Алла Сигалова: «Только любовь является толчком к творчеству»


— Алла, одна из ярких премьер сезона в театре Олега Табакова – «Моя прекрасная леди» в вашей постановке. Вы рассказывали, что с детства любили эту историю.

— Да. Это так. Мысль поставить это присутствовала в моем подсознании всегда.

— О чем ваш спектакль, прежде всего?

— Для меня здесь на первом плане история учителя и ученика, поскольку за спиной уже тридцать шесть лет педагогики, это очень важная часть моей жизни. Естественно, я влюблялась, были романы с учениками, и это нормально, так должно быть. Это один из главных элементов созидания. Поэтому и рождаются великие литературные произведения, музыкальные, драматические, все рождается из-за любви. Только она является толчком к творчеству.

— Вы сразу увидели своего Хиггинса в лице Сергея Угрюмова?

– Угрюмов меня интересовал очень давно. Он артист с огромным потенциалом, и у него совершенно неординарная внешность, мужская скульптурность лица, тела, очень красивые руки, которые просто завораживают…

– В вас говорит хореограф…

– Естественно. Для меня тело – это сигналы, я их вижу и реагирую на то, как человек идет, как поворачивает голову, как берет за руку, для меня все это очень важные знаки. Надо сказать, мне интересно наблюдать за Сергеем. И не только в спектаклях и кино, но и в процессе репетиций – просто как за человеком.

– Сергей сразу принял ваше предложение, он же не поющий артист?

– Он сопротивлялся до последнего патрона! (Смеется.)

– Сопротивление такой прекрасной женщине?
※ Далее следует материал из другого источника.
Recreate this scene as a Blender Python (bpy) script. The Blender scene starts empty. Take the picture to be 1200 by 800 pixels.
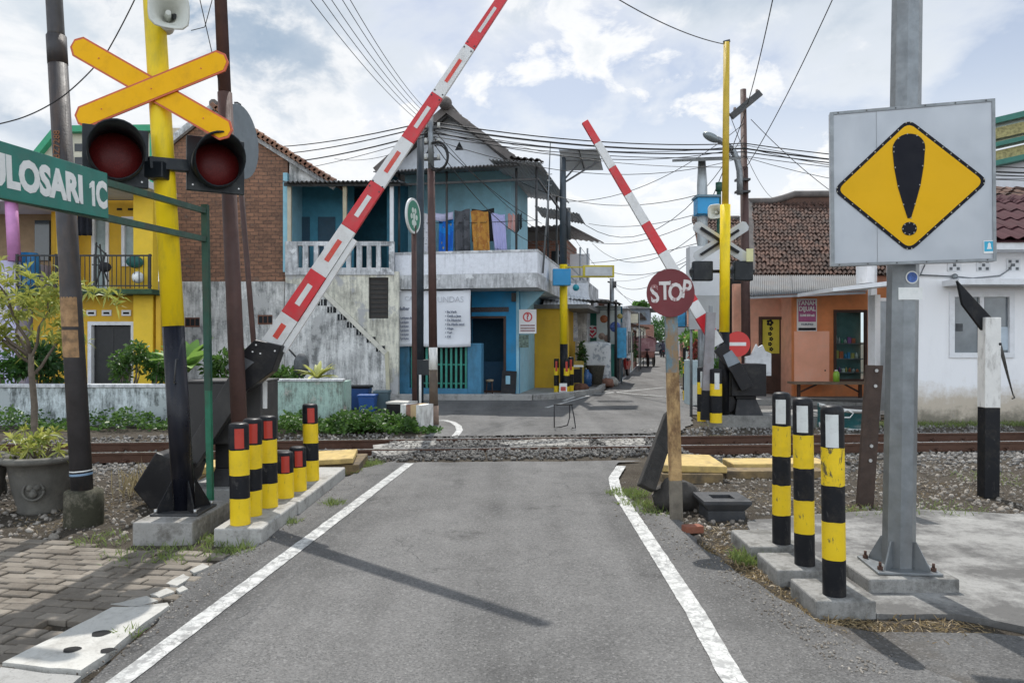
import bpy, math, random
import numpy as np
from mathutils import Vector, Matrix, Quaternion
R = math.radians
random.seed(11)
rng = np.random.default_rng(5)
S = bpy.context.scene
COL = S.collection
# camera model of the photograph, used only to work out real sizes: focal length in pixels, centre, eye height
F, CX, CY, H = 867.0, 600.0, 400.0, 1.6
def X(u, D): return (u - CX) / F * D
def Z(v, D): return H - (v - CY) / F * D
def P(u, v, D): return Vector((X(u, D), D, Z(v, D)))
def G(u, v, z=0.0):
    D = (H - z) * F / (v - CY)
    return Vector((X(u, D), D, z))
def V(*a): return Vector(a)
W = {}                                   # world matrix of every object made
def frame(o, right, up):
    r = Vector(right).normalized(); u = Vector(up).normalized(); n = r.cross(u).normalized(); u = n.cross(r)
    M = Matrix.Identity(4)
    for i in range(3):
        M[i][0] = r[i]; M[i][1] = u[i]; M[i][2] = n[i]; M[i][3] = o[i]
    return M
def tag(o, label=None, cat=None, group=None, kind=None):
    if label and len(label.split()) > 16: print('LONGLABEL', label)
    if label: o['label'] = label
    if cat: o['category'] = cat
    if group: o['group'] = group
    if kind: o['kind'] = kind
    return o
def thing(name, label, cat, loc=(0, 0, 0), rot=0.0, group=None):
    o = bpy.data.objects.new(name, None); COL.objects.link(o)
    o.empty_display_size = .2
    o.location = loc; o.rotation_euler = (0, 0, rot)
    W[o.name] = Matrix.Translation(Vector(loc)) @ Matrix.Rotation(rot, 4, 'Z')
    return tag(o, label, cat, group)
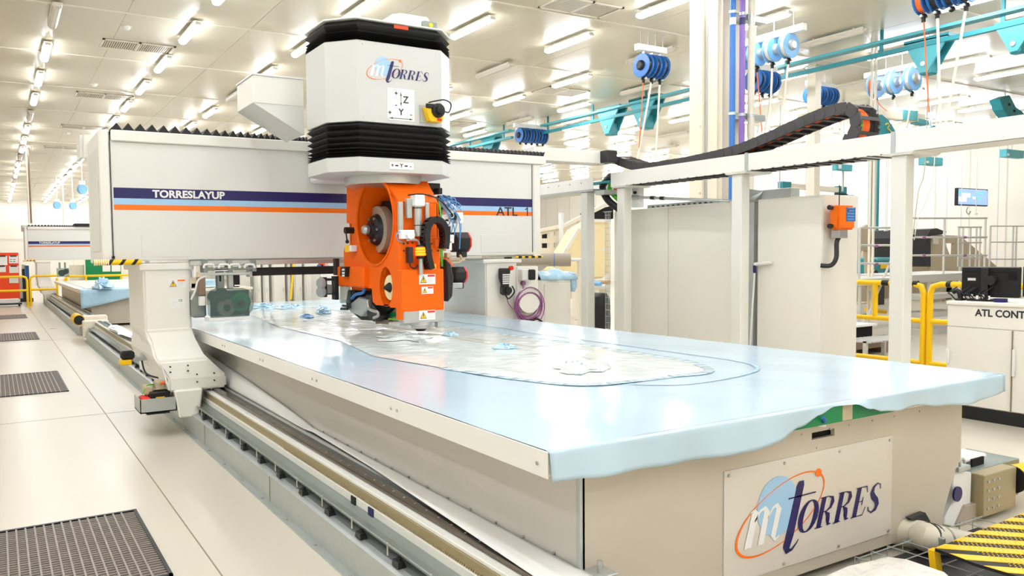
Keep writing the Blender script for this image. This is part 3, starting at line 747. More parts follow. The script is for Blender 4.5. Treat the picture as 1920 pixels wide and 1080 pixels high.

Он наверняка пал…

– Мне кажется, он никогда не падает от женщин, стоит насмерть. (Смеется.)

– Его герой тоже стоит практически насмерть в этих баталиях…

– Мне все говорят, что проще было бы поменять Виталика (Виталий Егоров, полковник Пикеринг) и Сергея местами, но мне неинтересно идти легким путем. Даже Машков сразу сказал: «Виталик, конечно?» – а я ответила, что нет, через некоторое время дам ответ. Пересмотрела все, что связано с Угрюмовым, и поняла: вот он, мой Хиггинс – сложный, тяжелый, таким он и должен быть, ведь от него все отшатываются. А Виталик прелестен, очарователен, само обаяние – идеальный Пикеринг. Вообще этот спектакль – про счастье! Моя история взаимоотношений с Театром Табакова достаточно большая, и то, что после Олега Павловича худруком стал Владимир Львович – человек, с которым связана моя молодость, – прекрасно! Мои актеры видят, с какой нежностью и вниманием он ко мне относится, и пытаются этому соответствовать. (Смеется.)

– Выбирая материал для постановки, вы больше отталкиваетесь от музыкальной первоосновы или литературной?

– Каждый раз по-разному. Для того чтобы воспылать, чтобы появился импульс к фантазии, нужна какая-то деталь: слово, даже не фраза, звук или поворот головы, руки, жест… У меня все идет от мелочей.

– А в спектакле МХТ имени Чехова «XX век. Бал» вы тоже отталкивались от мелочей, частностей? Это же целое историческое чувственное полотно…

– Да, тоже от частностей. От своего детства, от запаха маминых рук, от того Ленинграда, от тех людей, с которыми общалась тогда, а они дотронулись еще до Серебряного века. Мне хотелось вспомнить это, остановить, зафиксировать мгновения.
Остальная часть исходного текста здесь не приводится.